## PROVIDED MATERIAL
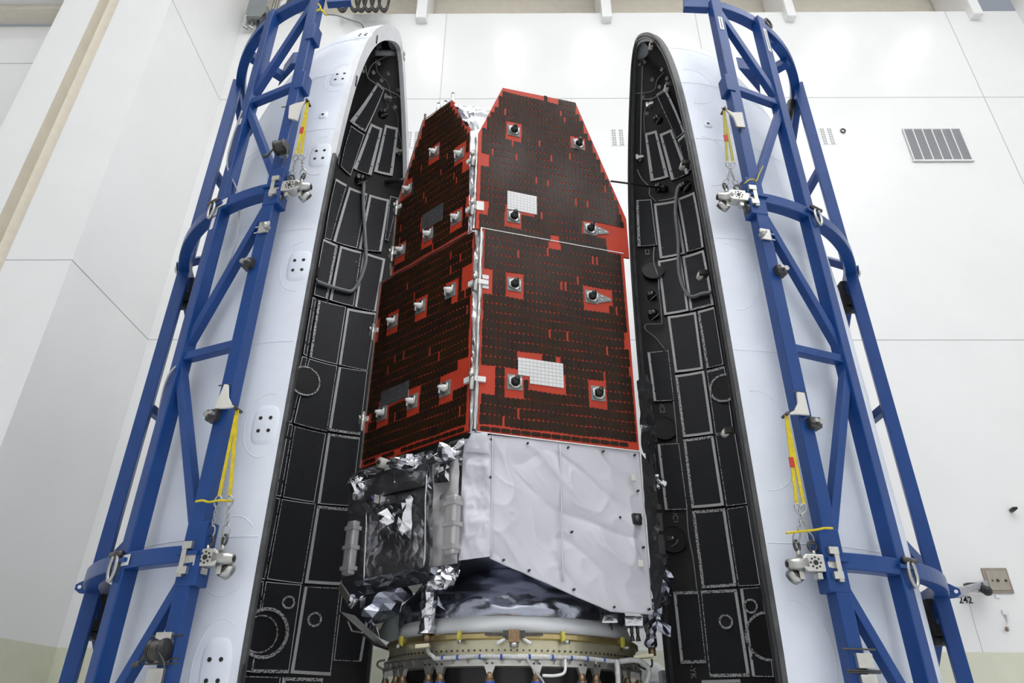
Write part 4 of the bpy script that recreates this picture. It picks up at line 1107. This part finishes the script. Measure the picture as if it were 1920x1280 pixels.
# lower body: white blanket on the front, strip on the corner, foil on the left
def blanket(px_rows, face, name, m, amp, f, seed, k=7):
    pass
Bq = lambda u, v: R_.px(u, v, -.02)
BL = [(921, 817), (1199, 846), (1224, 1152), (1145, 1147), (905, 1043)]
poly = [R_.sz(u, v, -.02) for u, v in [(921, 815), (1199, 845), (1224, 1152), (1145, 1147), (918, 1046)]]
nx, ny = 110, 100
vs = []; fs = []
aT, aB = (poly[0], poly[1]), None
for j in range(ny + 1):
    v = j / ny
    for i in range(nx + 1):
        u = i / nx
        a = poly[0][0] * (1 - u) + poly[1][0] * u; zt = poly[0][1] * (1 - u) + poly[1][1] * u
        aE = poly[4][0] * (1 - u) + poly[2][0] * u
        ud = (poly[3][0] - poly[4][0]) / (poly[2][0] - poly[4][0])
        zl = poly[4][1] + (poly[3][1] - poly[4][1]) * min(1, u / ud) if u < ud else poly[3][1] + (poly[2][1] - poly[3][1]) * (u - ud) / (1 - ud)
        s_ = a * (1 - v) + aE * v; z = zt * (1 - v) + zl * v
        p = (s_, z, 0)
        # shallow sags that hang between the stud rows plus diagonal pull creases
        rg = lambda x_, y_, f_, sd_: (1 - min(1, 1.4 * abs(fbm((x_, y_, 0), f_, sd_)))) ** 5
        h = .045 * fbm((s_, z, 0), 1.1, 41) + .046 * rg(s_ + z * .7, (z - s_ * .6) * .4, 1.5, 44) - .042 * rg((s_ - z * .8) * .35, z + s_ * .8, 1.5, 47) + .014 * rg(s_ * .6 + z, z * .3 - s_, 3.4, 52)
        e = min(u, 1 - u, v, 1 - v) * 8
        vs.append(R_.at(s_, z, -.02 + h * min(1, .25 + e)))
for j in range(ny):
    for i in range(nx):
        q = j * (nx + 1) + i; fs.append((q, q + nx + 1, q + nx + 2, q + 1))
wbk = mk('thermal_blanket', vs, fs, 'blanket', sat, True)
wbk['label'] = 'white wrinkled thermal blanket on the front'
sd = wbk.modifiers.new('thickness', 'SOLIDIFY'); sd.thickness = .012; sd.offset = -1
# studs, seams and fittings on the blanket
for u, v in ((920, 824), (989, 831), (1065, 839), (1131, 846), (1190, 853), (919, 895), (1068, 908), (1196, 920), (1162, 970), (1072, 997), (944, 1050), (992, 1069), (1076, 1105), (1151, 1138), (1217, 1142), (1206, 1026)):
    c = R_.px(u, v, 0); G().cyl(c - nR * .02, c + nR * .022, .014, 10).mk('stud', 'black', wbk)
for a, b in (((923, 820), (921, 1044)), ((1050, 833), (1056, 1090))):
    p, q = R_.px(*a, .01), R_.px(*b, .01); k = 14
    G().tube([p.lerp(q, i / k) + nR * .006 * fbm(p.lerp(q, i / k), 3, 3) for i in range(k + 1)], .011, 6).mk('blanket_seam', 'blanket', wbk, True)
c = R_.px(1194, 973, .02)
o = bev(G().box(c, eR * .12, Z * .14, nR * .05).mk('camera_port', 'black', sat), .012); G().cyl(c + nR * .02, c + nR * .06, .045, 16).mk('port_lens', 'darksteel', o, True)
for u, v in ((1188, 896), (1201, 1056)): c = R_.px(u, v, .02); bev(G().box(c, eR * .06, Z * .08, nR * .04).mk('tape_patch', 'offwhite', wbk), .006)
# corner strip of blanket
cq = [L_.px(860, 1051, -.0), R_.px(920, 1043, .0), R_.px(921, 816, .0), L_.px(869, 824, .0)]
crumple('corner_blanket', cq, 22, 60, .075, 2.6, 'blanket', sat, 31, True)
crumple('corner_blanket_flap', [L_.px(868, 845, .05), R_.px(918, 850, .05), R_.px(914, 810, .06), L_.px(884, 812, .06)], 14, 10, .04, 4.0, 'blanket', sat, 33, True)
# foil clad left face
fq = [L_.px(640, 1088, -.03), L_.px(864, 1060, -.03), L_.px(869, 824, -.03), L_.px(660, 890, -.03)]
crumple('left_foil', fq, 34, 28, .075, 2.1, 'foil2', sat, 51)
crumple('foil_pillow', [L_.px(713, 1012, .06), L_.px(771, 1012, .06), L_.px(777, 925, .06), L_.px(716, 942, .06)], 9, 9, .16, 3.0, 'foil', sat, 53)
crumple('foil_pillow', [L_.px(682, 936, .02), L_.px(800, 910, .02), L_.px(800, 850, .02), L_.px(690, 876, .02)], 20, 9, .05, 2.2, 'foil2', sat, 55)
crumple('foil_ruffle', [L_.px(670, 905, .1), L_.px(870, 850, .1), L_.px(872, 822, .06), L_.px(672, 886, .06)], 26, 5, .14, 3.2, 'foil', sat, 57)
crumple('foil_ruffle', [L_.px(812, 1062, .06), L_.px(860, 1056, .06), L_.px(862, 850, .06), L_.px(812, 870, .06)], 12, 34, .10, 2.4, 'greycloth', sat, 58, True)
crumple('foil_patch', [L_.px(814, 906, .14), L_.px(843, 903, .14), L_.px(843, 868, .14), L_.px(815, 872, .14)], 5, 5, .06, 4, 'foil', sat, 59)
for (u0, v0, u1, v1) in ((681, 1090, 688, 960), (795, 1060, 800, 880), (738, 880, 740, 905)):
    a, b = L_.px(u0, v0, .03), L_.px(u1, v1, .03); G().tube([a.lerp(b, i / 10) + nL * .02 * fbm(a.lerp(b, i / 10), 5, 2) for i in range(11)], .012, 6).mk('foil_crease', 'foil', sat, True)
def bundle(face, u, v0, v1, wd, m='greycloth', off=.12):
    a, b = face.px(u, v1, off), face.px(u, v0, off); b = V((a.x, a.y, b.z))
    o = G().box((a + b) / 2, face.e * wd, b - a, face.n * .12).mk('padded_strip', m, sat)
    o = wrinkle(bev(o, .03), .0, 1)
    for t in (.12, .5, .86): G().box(a.lerp(b, t), face.e * (wd + .02), Z * .05, face.n * .14).mk('strap_band', m, o)
    return o
bundle(L_, 845, 930, 1040, .17); bundle(L_, 652, 980, 1078, .16)
wn2 = L_.px(703, 936, .06); o = G().box(wn2, eL * .07, Z * .11, nL * .08).mk('star_sensor', 'brushed', sat); G().cyl(wn2 + nL * .03, wn2 + nL * .06, .03, 12).mk('sensor_lens', 'lens', o, True)
c = L_.px(720, 869, .1); o = G().cyl(c - nL * .1, c + nL * .08, .07, 16).mk('thruster_nozzle', 'offwhite', sat, True); G().cyl(c + nL * .08, c + nL * .1, .03, 10).mk('nozzle_core', 'darksteel', o, True)
blob('foil_wrap', L_.px(757, 868, .1), .13, 'foil', sat, 61, .1, (1.5, 1, .6)); blob('foil_wrap', L_.px(838, 855, .12), .14, 'foil', sat, 62, .1, (1, 1, .8)); blob('foil_wrap', L_.px(672, 905, .05), .12, 'foil', sat, 63, .1)
# underside: foil lip, antenna arm and its plate
ctr = V((-.09, 9.9, 0))
G().prism([V((p.x, p.y, zB)) for p in (bodyL[1], bodyL[0], bodyR[0], bodyR[1], back[0], back[1], back[2])], (0, 0, .05)).mk('underside_deck', 'foilblue', sat)
crumple('foil_lip', [L_.px(660, 1122, .05), L_.px(862, 1078, .05), L_.px(862, 1052, .02), L_.px(645, 1092, .02)], 20, 4, .10, 2.2, 'foilblue', sat, 71)
A0, A1 = L_.px(748, 1090, -.25), L_.px(690, 1158, -.1)
foil_tube('antenna_arm', A0, A1, .24, 'foilblue', sat, 73, 10, 6, .10, .17)
blob('foil_wrap', L_.px(668, 1118, .0), .10, 'foil', sat, 74, .10); blob('foil_wrap', L_.px(833, 1086, .1), .12, 'foil', sat, 75, .1)
a, b = L_.px(637, 1146, .0), L_.px(704, 1206, .0)
d = (b - a).normalized(); q = [a, b, b + nL * .02 - V((0, 0, .02)) + V((.12, .35, 0)), a + V((.12, .35, 0))]
o = G().prism(q, d.cross(nL).normalized() * .03).mk('antenna_plate', 'darksteel', sat)
beam('plate_strut', L_.px(652, 1165, .05), L_.px(660, 1183, .1), .02, .02, 'brushed', sat); beam('plate_strut', L_.px(660, 1183, .1), L_.px(680, 1186, .1), .02, .02, 'brushed', sat)
beam('plate_strut', L_.px(637, 1098, .05), L_.px(662, 1136, .05), .09, .03, 'brushed', sat)
q = [L_.px(u, v, -.3) for u, v in ((705, 1160), (742, 1120), (742, 1200), (728, 1203), (712, 1196))]
G().prism(q, -nL * .05).mk('side_bracket', 'jbox', sat)
crumple('foil_patch', [L_.px(691, 1178, -.05), L_.px(712, 1196, -.05), L_.px(704, 1170, -.05), L_.px(697, 1165, -.05)], 5, 5, .02, 6, 'foil', sat, 77)
# foil skirt below the body
sk = lathe('foil_skirt', [(1.02 + .48 * math.sin(math.pi / 2 * i / 16), 3.40 - .70 * i / 16) for i in range(17)], ctr, 'foilblue', sat, 220, True)
for v in sk.data.vertices:
    p = v.co; d = V((p.x - ctr.x, p.y - ctr.y, 0)).normalized(); a = math.atan2(d.y, d.x)
    v.co = p + d * (.06 * fbm((a * 1.5, p.z * 3.5, 0), 1.6, 81) + .045 * (1 - 2 * abs(fbm((a * 2, p.z * 5, 0), 2.0, 83)))) * (1 if p.z > 2.72 else .15)
# foil tubes hanging to the adapter, thruster clusters at the right
def at_c(u, v, r): # on a vertical cylinder round the satellite axis, near side
    d = ray(u, v); A = d.x ** 2 + d.y ** 2; B = -(d.x * ctr.x + d.y * ctr.y); C_ = ctr.x ** 2 + ctr.y ** 2 - r * r
    return CAM + d * ((-B - math.sqrt(max(0, B * B - A * C_))) / A)
a, b = at_c(803, 1080, 1.66), at_c(800, 1188, 1.66); a = V((b.x, b.y, a.z))
foil_tube('foil_strut', a, b, .095, 'foil', sat, 91, 12, 16, .03, .085)
o = G().cyl(b, b - Z * .08, .045, 12).mk('strut_connector', 'bronze', sat, True)
crumple('foil_flap', [b + V((.1, .05, .32)), b + V((.28, .1, .2)), b + V((.2, .1, .24)), b + V((.1, .05, .42))], 4, 4, .02, 6, 'foilblue', sat, 92)
b = hitY(1222, 1214, 9.2); a = V((b.x, b.y, hitY(1213, 1150, 9.2).z))
foil_tube('foil_strut', a, b, .10, 'foilblue', sat, 93, 12, 12, .035, .06)
G().cyl(b, b - Z * .09, .045, 12).mk('strut_connector', 'bronze', sat, True)
crumple('foil_flap', [b + V((.06, 0, .2)), b + V((.24, 0, .12)), b + V((.26, 0, .24)), b + V((.06, 0, .36))], 4, 4, .03, 6, 'foilblue', sat, 94)
for u, v in ((1138, 1160), (1188, 1166)):
    c = hitY(u, v, 8.95)
    o = bev(wrinkle(G().box(c, (.24, 0, 0), (0, .2, 0), (0, 0, .12)).mk('thruster_cluster', 'foil', sat), .02, 5), .02)
    for dx in (-.03, .04):
        G().cyl(c + V((dx, 0, -.05)), c + V((dx, 0, -.13)), .022, 10).cyl(c + V((dx, 0, -.13)), c + V((dx, 0, -.21)), .014, 12, .032).mk('thruster_bell', 'darksteel', o, True)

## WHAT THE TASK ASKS
Lines containing "that" are to be counted. State the total and add nothing.

## THE ANSWER
2